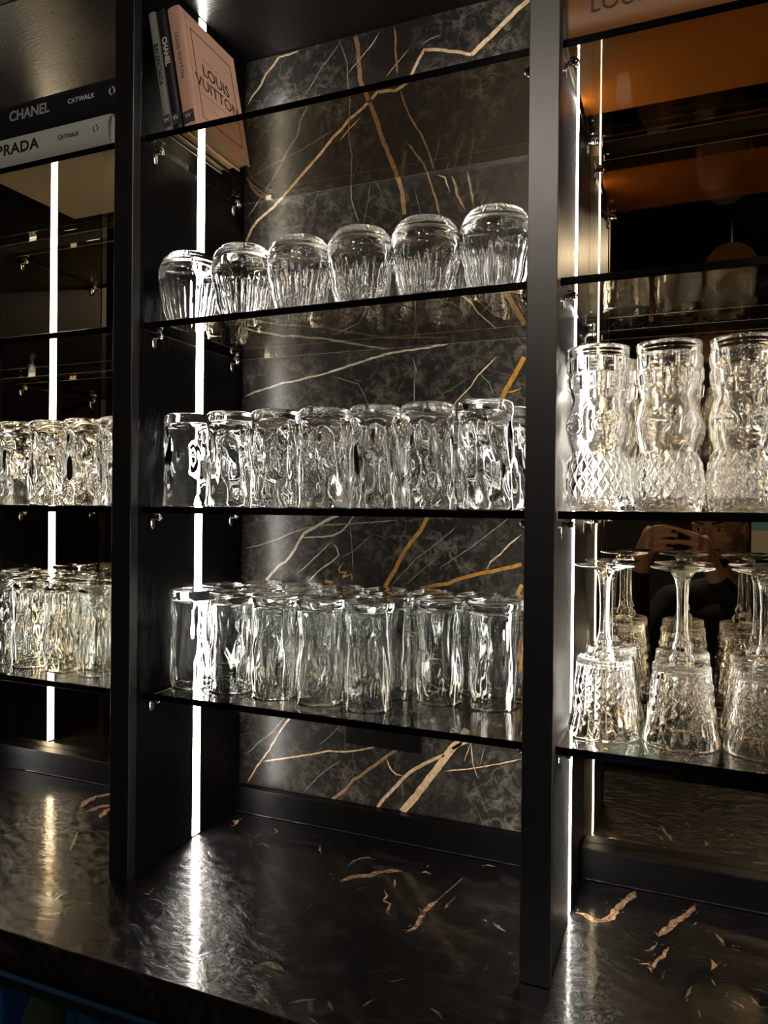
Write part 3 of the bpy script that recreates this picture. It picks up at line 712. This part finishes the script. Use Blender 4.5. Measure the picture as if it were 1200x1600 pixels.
ME4 = glass_mesh('carved_tumbler', prof_face(), d_face, 256, None, M_glassf)

def place(name, me, x, y, z, rz, label, cat, group):
    o = obj(name, me); o.location = (x, y, z + 0.0004); o.rotation_euler = (0, 0, rz); return tag(o, label, cat, group)
rg = random.Random(11)
ROW = ['front row', 'second row', 'third row']
def J(a=0.0003): return rg.uniform(-a, a)
# middle bay, second shelf: round tumblers
for r, y in enumerate((0.876, 0.967)):
    for c in range(6):
        place('ribbed_tumbler', ME1, -0.6640 + 0.0895 * c + J() - 0.0 + r * 0.003, y + J(), SH_Z[1], rg.uniform(0, 6),
              'round ribbed tumbler upside down, %s from left in the %s, second shelf middle bay' % (ORD[c], ROW[r]), 'glass', 'round ribbed tumblers on the second shelf')
# third shelf: faceted glasses
X2 = [-0.6630 + 0.0728 * c for c in range(7)]
for r, y in enumerate((0.872, 0.944, 1.018)):
    for c, x in enumerate(X2):
        place('faceted_highball', ME2[0], x + J() + (0.012 if r == 1 else 0), y + J(), SH_Z[2], rg.uniform(0, 6),
              'tall faceted glass upside down, %s from left in %s, third shelf middle bay' % (ORD[c], ROW[r]), 'glass', 'faceted glasses in the middle bay')
XL = [-0.7820, -0.8515, -0.9205, -0.9900, -1.0595, -1.129]
for r, y in enumerate((0.872, 0.944, 1.018)):
    for c, x in enumerate(XL):
        place('faceted_highball', ME2[0], x + J() - (0.008 if r == 1 else 0), y + J(), SH_Z[2], rg.uniform(0, 6),
              'tall faceted glass upside down, %s from right in %s, third shelf left bay' % (ORD[c], ROW[r]), 'glass', 'faceted glasses in the left bay')
# lowest shelf: wavy glasses
front = [(-0.6725, 0.899), (-0.6010, 0.897), (-0.5290, 0.894), (-0.4575, 0.892), (-0.3850, 0.891)]
second = [(-0.6690, 0.974), (-0.5985, 0.972), (-0.5270, 0.968), (-0.4560, 0.966), (-0.3840, 0.965), (-0.3100, 0.962), (-0.2370, 0.965)]
third = [(-0.6330, 1.031), (-0.5610, 1.029), (-0.4890, 1.026), (-0.4180, 1.026), (-0.3450, 1.026), (-0.2720, 1.027), (-0.2000, 1.020)]
for r, lst in enumerate((front, second, third)):
    for c, (x, y) in enumerate(lst):
        place('wavy_highball', ME3[(c + r) % 3], x, y, SH_Z[3], rg.uniform(0, 6),
              'tall wavy glass upside down, %s from left in %s, lowest shelf middle bay' % (ORD[c], ROW[r]), 'glass', 'wavy glasses in the middle bay')
for r, y in enumerate((0.900, 0.971, 1.030)):
    for c, x in enumerate(XL):
        place('wavy_highball', ME3[(c + 2 * r) % 3], x + J() - (0.035 if r == 2 else 0), y + J(), SH_Z[3], rg.uniform(0, 6),
              'tall wavy glass upside down, %s from right in %s, lowest shelf left bay' % (ORD[c], ROW[r]), 'glass', 'wavy glasses in the left bay')
# right bay, third shelf: carved face tumblers
for r, y in enumerate((0.877, 0.962)):
    for c, x in enumerate((-0.0958, -0.0200, 0.0560)):
        place('carved_tumbler', ME4, x + (0.004 if r == 1 else 0) + J(), y, SH_Z[2], [-PI / 2 - 0.20, -PI / 2 + 0.28, -PI / 2 - 0.05][c] - PI / 2 + r * 0.9 + PI,
              'clear tumbler carved with face, bricks and diamonds, %s from left in %s' % (ORD[c], ROW[r]), 'glass', 'carved face tumblers in the right bay')
# goblets, upside down on the lowest shelf of the right bay
gob = thing('crystal_goblet', 'x', 'goblet', (0, 0, 0), group='crystal goblets in the right bay')
HB = 0.0895
def prof_bowl():
    tab = [(0.0, 0.0305), (0.012, 0.0318), (0.035, 0.0338), (0.06, 0.0370), (0.0895, 0.0417)]
    o = [(0, 0.0, 0), (0.02, 0.0005, 0), (0.0292, 0.0, 1)]
    for i in range(80):
        z = 0.0012 + (HB - 0.0022) * i / 79; o.append((interp(tab, z), z, 1))
    o += [(0.0414, HB, 0), (0.0402, HB, 0)]
    for i in range(30):
        z = HB - 0.001 - (HB - 0.010) * i / 29; o.append((interp(tab, z) - 0.0022 - 0.003 * smoothstep(0.03, 0.006, z), z, 2))
    o += [(0.022, 0.0080, 0), (0.01, 0.0075, 0), (0, 0.0073, 0)]
    return o
def d_bowl(t, r, z, k):
    if k == 2: return r
    n = 18; a = t * n / (2 * PI)
    h = -0.0012 * (1 - abs(2 * (a % 1.0) - 1)) ** 1.0 * smoothstep(0.09, 0.070, z)              # upright flutes
    u = (a + z / 0.0125) % 1.0; v = (a - z / 0.0125) % 1.0                                      # diamonds in the middle band
    g = min(abs(u - 0.5), abs(v - 0.5)) * 2
    band = smoothstep(0.016, 0.024, z) * smoothstep(0.064, 0.054, z)
    h += 0.0012 * g * band
    if z < 0.008: h += 0.0006 * math.sin(36 * t)
    return r + h
b = lathe(prof_bowl(), 216, d_bowl, HB); obj('bowl', b, M_glassc, gob)
smooth(gob.children[0])
st = [(0, 0, 0), (0.012, 0.0, 0), (0.0125, 0.001, 1), (0.0128, 0.006, 1), (0.0098, 0.0105, 1), (0.0075, 0.0125, 1), (0.0095, 0.016, 1), (0.0092, 0.020, 1), (0.0068, 0.026, 1),
      (0.0058, 0.035, 1), (0.0054, 0.05, 1), (0.0056, 0.07, 1), (0.0064, 0.086, 1), (0.0085, 0.096, 1), (0.012, 0.1022, 1), (0.0, 0.1022, 0)]
sp = [st[0]]
for a_, b_ in zip(st, st[1:]):
    for q in (0.25, 0.5, 0.75, 1.0): sp.append((a_[0] + (b_[0] - a_[0]) * q, a_[1] + (b_[1] - a_[1]) * q, b_[2]))
b = lathe(sp, 48, lambda t, r, z, k: r * (1 + 0.055 * math.cos(8 * t)))
o = smooth(obj('stem', b, M_glass, gob), 0.9); o.location = (0, 0, HB + 0.0001)
ft = [(0, 0.1024, 0), (0.0125, 0.1024, 0), (0.018, 0.1040, 0), (0.027, 0.1062, 0), (0.0338, 0.1078, 0), (0.0348, 0.1086, 0), (0.0340, 0.1094, 0), (0.025, 0.1096, 0), (0.0, 0.1096, 0)]
b = lathe(ft, 72); o = smooth(obj('foot', b, M_glass, gob), 0.7); o.location = (0, 0, HB)
k = 0
for r, y in enumerate((0.9035, 0.989)):
    for c, x in enumerate((-0.0880, -0.0030, 0.0820, 0.1670)):
        lab = 'crystal stemmed goblet standing upside down on its rim, %s from left in the %s' % (ORD[c], ROW[r])
        if k == 0: gob.location = (x, y, SH_Z[3] + 0.0004); gob['label'] = lab
        else: dup(gob, (x + J(), y, SH_Z[3] + 0.0004), rg.uniform(0, 6), lab)
        k += 1

# ------------------------------------------------------------------ books
M_page = bump(mat('book_pages', (0.72, 0.68, 0.60), 0.8), (1, 1, 1), 8, 0.0)
M_ink = mat('black_ink', (0.01, 0.01, 0.01), 0.5); M_white = mat('white_ink', (0.85, 0.84, 0.8), 0.5); M_grey = mat('faint_print', (0.45, 0.33, 0.27), 0.6)
def book(name, label, W, D, T, loc, M3, mc, cat='book', rspine=0.004, mp=None):
    """W = spine length (x), D = width away from the spine (y), T = thickness (z); spine faces -y"""
    t = thing(name, label, cat); t.matrix_world = Matrix.Translation(loc) @ M3
    th = 0.0016; r = T / 2
    bm = bmesh.new(); n = 10; out = []; inn = []
    bulge = min(rspine, T * 0.35)
    for i in range(n + 1):
        a = -PI / 2 + PI * i / n
        out.append((-bulge * math.cos(a), r * math.sin(a)))
    path_o = [(D, -r)] + [(0.006, -r)] + out + [(0.006, r)] + [(D, r)]
    path_i = [(D, -r + th), (0.006, -r + th)] + [(x + th * 0.9, z * (r - th) / r) for x, z in out] + [(0.006, r - th), (D, r - th)]
    rows = []
    for xx in (0.0, W):
        rows.append(([bm.verts.new((xx, p[0], p[1] + r)) for p in path_o], [bm.verts.new((xx, p[0], p[1] + r)) for p in path_i]))
    m_ = len(path_o)
    (ao, ai), (bo, bi) = rows
    for i in range(m_ - 1):
        bm.faces.new((ao[i], ao[i + 1], bo[i + 1], bo[i])); bm.faces.new((ai[i + 1], ai[i], bi[i], bi[i + 1]))
        bm.faces.new((ao[i + 1], ao[i], ai[i], ai[i + 1])); bm.faces.new((bo[i], bo[i + 1], bi[i + 1], bi[i]))
    bm.faces.new((ao[0], bo[0], bi[0], ai[0])); bm.faces.new((bo[-1], ao[-1], ai[-1], bi[-1]))
    bmesh.ops.recalc_face_normals(bm, faces=bm.faces)
    smooth(obj('cover', bm, mc, t), 0.5)
    bm = bmesh.new(); box(bm, 0.003, W - 0.003, 0.0015, D - 0.003, th + 0.0001, T - th - 0.0001); obj('pages', bm, mp or M_page, t)
    return t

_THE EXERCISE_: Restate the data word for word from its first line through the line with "256, None, M_glassf)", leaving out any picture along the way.

_EXERCISE RESULT_:
Write part 3 of the bpy script that recreates this picture. It picks up at line 712. This part finishes the script. Use Blender 4.5. Measure the picture as if it were 1200x1600 pixels.
ME4 = glass_mesh('carved_tumbler', prof_face(), d_face, 256, None, M_glassf)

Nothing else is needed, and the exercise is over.